> _STATED GOAL_
Exactly the lines from the opening of the records through the line containing "def pxm(Y): return" should be copied, with both included.

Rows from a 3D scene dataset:
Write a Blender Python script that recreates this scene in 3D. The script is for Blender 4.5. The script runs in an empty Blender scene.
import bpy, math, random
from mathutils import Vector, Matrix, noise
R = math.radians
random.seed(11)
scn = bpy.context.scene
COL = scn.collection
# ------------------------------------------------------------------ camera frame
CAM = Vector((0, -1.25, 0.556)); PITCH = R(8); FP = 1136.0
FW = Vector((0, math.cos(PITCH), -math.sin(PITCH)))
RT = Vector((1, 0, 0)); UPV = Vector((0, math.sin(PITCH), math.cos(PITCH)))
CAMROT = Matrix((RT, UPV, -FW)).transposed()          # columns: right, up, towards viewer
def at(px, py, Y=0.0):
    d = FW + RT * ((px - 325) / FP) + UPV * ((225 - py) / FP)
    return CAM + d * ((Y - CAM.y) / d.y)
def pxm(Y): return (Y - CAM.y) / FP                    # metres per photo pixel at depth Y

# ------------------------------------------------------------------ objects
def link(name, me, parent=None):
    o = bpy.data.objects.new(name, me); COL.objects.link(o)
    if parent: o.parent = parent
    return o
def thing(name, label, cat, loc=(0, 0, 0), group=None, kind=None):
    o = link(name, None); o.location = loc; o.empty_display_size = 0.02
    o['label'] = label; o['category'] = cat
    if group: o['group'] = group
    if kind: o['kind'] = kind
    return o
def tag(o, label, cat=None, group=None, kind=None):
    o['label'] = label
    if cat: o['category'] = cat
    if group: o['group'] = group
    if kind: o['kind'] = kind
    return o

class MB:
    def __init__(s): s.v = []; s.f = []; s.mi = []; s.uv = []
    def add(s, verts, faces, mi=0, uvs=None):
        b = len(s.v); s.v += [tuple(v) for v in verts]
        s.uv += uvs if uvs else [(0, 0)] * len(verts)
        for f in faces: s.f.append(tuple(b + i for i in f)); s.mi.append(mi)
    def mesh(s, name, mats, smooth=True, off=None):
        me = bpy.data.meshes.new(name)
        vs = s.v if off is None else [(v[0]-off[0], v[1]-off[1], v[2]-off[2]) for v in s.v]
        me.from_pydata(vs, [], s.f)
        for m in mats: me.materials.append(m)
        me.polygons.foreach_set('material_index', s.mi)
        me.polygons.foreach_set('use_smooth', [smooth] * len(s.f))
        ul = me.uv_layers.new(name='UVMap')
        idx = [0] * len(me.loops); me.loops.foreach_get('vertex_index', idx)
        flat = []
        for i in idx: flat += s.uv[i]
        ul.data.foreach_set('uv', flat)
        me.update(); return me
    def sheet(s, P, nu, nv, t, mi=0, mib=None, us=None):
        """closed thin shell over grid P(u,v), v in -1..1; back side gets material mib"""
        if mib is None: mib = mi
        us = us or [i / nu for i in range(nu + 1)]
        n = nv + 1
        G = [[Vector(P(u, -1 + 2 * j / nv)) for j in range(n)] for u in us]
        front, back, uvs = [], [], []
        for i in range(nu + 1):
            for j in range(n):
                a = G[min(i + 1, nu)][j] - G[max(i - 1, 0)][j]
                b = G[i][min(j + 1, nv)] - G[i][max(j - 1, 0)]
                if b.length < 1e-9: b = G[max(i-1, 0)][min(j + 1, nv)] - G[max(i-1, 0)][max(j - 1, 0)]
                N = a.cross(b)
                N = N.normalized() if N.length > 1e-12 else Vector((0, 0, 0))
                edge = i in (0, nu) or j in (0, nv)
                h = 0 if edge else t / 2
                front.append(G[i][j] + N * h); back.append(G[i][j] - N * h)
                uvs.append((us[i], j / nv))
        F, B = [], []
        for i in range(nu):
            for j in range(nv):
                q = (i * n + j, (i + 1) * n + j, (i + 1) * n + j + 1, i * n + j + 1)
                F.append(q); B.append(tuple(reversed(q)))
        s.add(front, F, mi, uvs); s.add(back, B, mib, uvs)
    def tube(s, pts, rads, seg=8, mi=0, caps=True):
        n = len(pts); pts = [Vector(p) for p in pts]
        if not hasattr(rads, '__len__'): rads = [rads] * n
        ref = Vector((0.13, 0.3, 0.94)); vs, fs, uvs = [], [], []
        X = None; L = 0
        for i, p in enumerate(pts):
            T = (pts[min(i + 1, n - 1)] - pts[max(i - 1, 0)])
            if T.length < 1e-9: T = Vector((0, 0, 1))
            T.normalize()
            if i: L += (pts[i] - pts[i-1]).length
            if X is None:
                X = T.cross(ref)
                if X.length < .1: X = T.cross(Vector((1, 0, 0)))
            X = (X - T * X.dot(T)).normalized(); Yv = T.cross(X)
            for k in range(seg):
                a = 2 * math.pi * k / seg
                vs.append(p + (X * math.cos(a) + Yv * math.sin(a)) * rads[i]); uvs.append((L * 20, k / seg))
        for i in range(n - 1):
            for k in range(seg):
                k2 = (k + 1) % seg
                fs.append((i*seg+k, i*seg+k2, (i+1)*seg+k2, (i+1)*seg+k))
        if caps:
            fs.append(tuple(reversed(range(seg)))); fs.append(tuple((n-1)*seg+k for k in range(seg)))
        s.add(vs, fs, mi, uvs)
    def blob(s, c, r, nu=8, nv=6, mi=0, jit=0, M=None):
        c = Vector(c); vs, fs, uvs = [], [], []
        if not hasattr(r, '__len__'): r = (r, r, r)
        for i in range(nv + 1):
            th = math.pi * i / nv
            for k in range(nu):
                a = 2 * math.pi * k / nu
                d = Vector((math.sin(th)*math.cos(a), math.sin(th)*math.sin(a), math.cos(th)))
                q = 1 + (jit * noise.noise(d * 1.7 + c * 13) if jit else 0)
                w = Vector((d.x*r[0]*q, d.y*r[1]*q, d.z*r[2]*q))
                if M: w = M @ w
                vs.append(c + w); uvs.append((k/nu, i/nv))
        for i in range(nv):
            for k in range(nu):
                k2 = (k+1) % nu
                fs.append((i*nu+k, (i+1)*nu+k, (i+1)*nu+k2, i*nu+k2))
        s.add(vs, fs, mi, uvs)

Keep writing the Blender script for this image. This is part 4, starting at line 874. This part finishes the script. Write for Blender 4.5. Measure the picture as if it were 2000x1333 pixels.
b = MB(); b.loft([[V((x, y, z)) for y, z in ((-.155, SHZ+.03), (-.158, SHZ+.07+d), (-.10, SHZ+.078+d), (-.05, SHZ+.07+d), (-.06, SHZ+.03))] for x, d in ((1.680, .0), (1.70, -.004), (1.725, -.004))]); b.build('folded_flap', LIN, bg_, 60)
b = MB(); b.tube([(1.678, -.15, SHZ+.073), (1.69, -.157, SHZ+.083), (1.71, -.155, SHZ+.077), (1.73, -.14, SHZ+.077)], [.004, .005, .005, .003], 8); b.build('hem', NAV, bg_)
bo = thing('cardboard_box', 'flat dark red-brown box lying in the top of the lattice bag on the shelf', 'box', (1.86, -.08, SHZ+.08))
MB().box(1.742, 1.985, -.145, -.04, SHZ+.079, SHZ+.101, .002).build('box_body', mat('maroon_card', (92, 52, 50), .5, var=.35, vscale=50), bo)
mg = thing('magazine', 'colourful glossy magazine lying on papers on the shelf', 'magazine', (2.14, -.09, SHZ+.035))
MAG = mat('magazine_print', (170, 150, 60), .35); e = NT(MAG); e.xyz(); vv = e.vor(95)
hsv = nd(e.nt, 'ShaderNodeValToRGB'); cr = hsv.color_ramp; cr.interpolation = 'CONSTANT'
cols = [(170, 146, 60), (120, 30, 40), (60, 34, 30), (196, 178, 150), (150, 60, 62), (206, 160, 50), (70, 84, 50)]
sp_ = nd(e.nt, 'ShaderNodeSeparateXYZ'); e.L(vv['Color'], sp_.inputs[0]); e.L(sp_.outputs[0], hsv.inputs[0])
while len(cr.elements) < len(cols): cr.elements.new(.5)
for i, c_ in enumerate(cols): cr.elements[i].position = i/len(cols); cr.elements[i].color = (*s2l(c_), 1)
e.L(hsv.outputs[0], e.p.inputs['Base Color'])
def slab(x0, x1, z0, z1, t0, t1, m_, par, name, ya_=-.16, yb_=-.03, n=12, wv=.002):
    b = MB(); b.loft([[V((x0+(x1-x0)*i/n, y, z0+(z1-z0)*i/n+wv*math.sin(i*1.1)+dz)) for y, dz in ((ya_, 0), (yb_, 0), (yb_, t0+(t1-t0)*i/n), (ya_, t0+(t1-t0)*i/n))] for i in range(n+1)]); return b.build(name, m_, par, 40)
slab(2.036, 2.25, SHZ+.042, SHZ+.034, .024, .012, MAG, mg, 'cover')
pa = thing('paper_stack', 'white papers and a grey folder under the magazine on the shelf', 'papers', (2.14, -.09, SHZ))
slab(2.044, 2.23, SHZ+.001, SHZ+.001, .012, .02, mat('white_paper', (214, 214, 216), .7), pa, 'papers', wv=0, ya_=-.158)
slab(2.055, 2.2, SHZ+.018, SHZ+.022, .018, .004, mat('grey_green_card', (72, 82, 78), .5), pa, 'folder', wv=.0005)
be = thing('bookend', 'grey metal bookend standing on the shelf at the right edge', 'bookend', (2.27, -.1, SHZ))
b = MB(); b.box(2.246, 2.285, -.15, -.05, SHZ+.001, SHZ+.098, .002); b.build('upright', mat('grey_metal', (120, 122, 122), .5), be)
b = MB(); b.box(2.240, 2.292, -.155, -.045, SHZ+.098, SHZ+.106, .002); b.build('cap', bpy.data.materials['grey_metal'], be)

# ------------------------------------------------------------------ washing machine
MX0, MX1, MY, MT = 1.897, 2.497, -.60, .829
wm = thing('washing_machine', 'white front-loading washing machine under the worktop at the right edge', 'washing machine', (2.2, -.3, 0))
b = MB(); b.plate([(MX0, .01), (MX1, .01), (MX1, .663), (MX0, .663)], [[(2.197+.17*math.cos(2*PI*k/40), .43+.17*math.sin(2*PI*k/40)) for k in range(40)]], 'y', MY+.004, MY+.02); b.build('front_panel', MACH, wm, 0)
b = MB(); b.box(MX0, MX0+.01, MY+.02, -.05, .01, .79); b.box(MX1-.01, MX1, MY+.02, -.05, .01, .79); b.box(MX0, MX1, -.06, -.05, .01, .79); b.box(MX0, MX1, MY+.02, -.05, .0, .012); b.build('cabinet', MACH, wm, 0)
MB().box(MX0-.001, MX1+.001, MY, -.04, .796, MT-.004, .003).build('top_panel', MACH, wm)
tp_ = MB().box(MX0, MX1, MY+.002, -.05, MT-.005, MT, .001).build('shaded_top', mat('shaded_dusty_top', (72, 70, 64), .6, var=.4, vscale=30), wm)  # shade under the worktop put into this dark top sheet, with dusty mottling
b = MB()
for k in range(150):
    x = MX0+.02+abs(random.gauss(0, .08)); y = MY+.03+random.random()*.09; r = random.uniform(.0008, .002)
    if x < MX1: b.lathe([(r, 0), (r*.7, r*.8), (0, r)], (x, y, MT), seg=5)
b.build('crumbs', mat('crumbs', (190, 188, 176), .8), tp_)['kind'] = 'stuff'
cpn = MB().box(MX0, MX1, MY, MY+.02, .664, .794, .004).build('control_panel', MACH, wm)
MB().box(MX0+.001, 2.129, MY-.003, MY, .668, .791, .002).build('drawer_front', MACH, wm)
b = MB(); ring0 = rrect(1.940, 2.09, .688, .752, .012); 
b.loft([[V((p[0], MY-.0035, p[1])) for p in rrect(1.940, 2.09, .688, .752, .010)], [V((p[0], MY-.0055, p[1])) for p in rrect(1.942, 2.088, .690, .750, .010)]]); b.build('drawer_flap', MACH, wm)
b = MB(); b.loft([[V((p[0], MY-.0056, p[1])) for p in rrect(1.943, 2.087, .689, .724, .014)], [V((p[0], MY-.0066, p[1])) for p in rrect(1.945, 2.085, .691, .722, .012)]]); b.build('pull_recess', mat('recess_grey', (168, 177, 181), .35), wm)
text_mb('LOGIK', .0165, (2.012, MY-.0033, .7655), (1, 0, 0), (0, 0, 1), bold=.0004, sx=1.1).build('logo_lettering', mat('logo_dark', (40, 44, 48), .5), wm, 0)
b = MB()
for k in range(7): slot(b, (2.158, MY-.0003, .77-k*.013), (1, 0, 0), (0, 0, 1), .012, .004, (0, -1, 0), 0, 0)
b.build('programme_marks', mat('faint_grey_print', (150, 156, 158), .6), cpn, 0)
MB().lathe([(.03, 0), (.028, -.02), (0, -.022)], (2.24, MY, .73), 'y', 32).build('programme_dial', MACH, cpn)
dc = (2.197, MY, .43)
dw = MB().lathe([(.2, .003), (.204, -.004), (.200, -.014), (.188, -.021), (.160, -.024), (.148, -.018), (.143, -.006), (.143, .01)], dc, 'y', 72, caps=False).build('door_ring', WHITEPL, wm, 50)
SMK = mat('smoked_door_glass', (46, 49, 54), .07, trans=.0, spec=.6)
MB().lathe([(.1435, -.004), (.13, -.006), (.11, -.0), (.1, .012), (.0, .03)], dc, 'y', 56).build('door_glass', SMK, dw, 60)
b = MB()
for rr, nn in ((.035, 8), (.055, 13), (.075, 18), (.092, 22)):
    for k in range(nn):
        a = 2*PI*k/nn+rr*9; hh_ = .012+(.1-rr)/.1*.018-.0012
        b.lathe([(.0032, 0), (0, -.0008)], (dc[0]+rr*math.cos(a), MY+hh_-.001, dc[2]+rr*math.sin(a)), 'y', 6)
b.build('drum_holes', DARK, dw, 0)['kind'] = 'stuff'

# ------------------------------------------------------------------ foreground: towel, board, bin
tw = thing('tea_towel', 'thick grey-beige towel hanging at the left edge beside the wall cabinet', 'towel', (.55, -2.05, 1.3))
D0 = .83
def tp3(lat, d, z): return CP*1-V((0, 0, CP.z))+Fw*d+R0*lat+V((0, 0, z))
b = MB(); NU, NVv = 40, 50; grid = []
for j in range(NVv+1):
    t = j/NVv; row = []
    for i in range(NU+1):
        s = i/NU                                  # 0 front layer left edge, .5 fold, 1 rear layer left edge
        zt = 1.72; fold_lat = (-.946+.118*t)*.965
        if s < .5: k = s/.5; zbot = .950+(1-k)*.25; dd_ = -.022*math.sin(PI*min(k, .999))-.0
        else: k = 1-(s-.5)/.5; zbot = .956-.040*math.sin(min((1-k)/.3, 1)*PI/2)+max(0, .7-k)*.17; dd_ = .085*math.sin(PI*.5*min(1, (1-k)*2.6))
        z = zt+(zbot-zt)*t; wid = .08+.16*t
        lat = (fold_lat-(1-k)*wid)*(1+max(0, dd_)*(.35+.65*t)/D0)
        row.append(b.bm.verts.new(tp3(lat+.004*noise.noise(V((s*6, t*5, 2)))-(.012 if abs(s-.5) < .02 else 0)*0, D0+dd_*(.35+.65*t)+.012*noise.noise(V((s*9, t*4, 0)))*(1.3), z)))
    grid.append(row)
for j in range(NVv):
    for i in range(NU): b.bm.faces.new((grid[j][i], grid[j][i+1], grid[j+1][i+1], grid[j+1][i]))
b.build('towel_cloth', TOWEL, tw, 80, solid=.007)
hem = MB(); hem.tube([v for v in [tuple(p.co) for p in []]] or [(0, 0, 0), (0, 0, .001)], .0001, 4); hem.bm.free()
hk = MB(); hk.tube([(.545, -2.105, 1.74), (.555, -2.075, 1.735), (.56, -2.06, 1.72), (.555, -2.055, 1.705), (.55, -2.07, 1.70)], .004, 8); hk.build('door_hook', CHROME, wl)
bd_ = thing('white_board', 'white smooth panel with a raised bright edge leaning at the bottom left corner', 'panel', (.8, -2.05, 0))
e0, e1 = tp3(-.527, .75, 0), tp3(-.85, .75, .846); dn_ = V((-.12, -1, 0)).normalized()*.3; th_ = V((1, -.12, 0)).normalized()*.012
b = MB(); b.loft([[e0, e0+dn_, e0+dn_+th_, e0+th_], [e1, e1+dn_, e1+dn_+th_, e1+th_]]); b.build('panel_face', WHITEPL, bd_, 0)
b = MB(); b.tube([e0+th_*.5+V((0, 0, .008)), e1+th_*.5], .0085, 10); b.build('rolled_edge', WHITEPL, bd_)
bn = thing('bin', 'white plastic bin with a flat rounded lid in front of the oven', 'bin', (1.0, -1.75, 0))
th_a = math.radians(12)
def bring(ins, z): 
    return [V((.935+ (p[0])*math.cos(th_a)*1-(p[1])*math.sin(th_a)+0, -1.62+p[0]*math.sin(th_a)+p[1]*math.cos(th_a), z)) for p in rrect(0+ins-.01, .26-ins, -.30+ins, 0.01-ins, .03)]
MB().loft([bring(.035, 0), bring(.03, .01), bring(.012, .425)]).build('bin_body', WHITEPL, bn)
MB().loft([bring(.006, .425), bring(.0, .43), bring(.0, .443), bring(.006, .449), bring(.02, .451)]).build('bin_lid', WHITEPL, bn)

> _COMPLETE OUTPUT_
Write a Blender Python script that recreates this scene in 3D. The script is for Blender 4.5. The script runs in an empty Blender scene.
import bpy, math, random
from mathutils import Vector, Matrix, noise
R = math.radians
random.seed(11)
scn = bpy.context.scene
COL = scn.collection
# ------------------------------------------------------------------ camera frame
CAM = Vector((0, -1.25, 0.556)); PITCH = R(8); FP = 1136.0
FW = Vector((0, math.cos(PITCH), -math.sin(PITCH)))
RT = Vector((1, 0, 0)); UPV = Vector((0, math.sin(PITCH), math.cos(PITCH)))
CAMROT = Matrix((RT, UPV, -FW)).transposed()          # columns: right, up, towards viewer
def at(px, py, Y=0.0):
    d = FW + RT * ((px - 325) / FP) + UPV * ((225 - py) / FP)
    return CAM + d * ((Y - CAM.y) / d.y)
def pxm(Y): return (Y - CAM.y) / FP                    # metres per photo pixel at depth Y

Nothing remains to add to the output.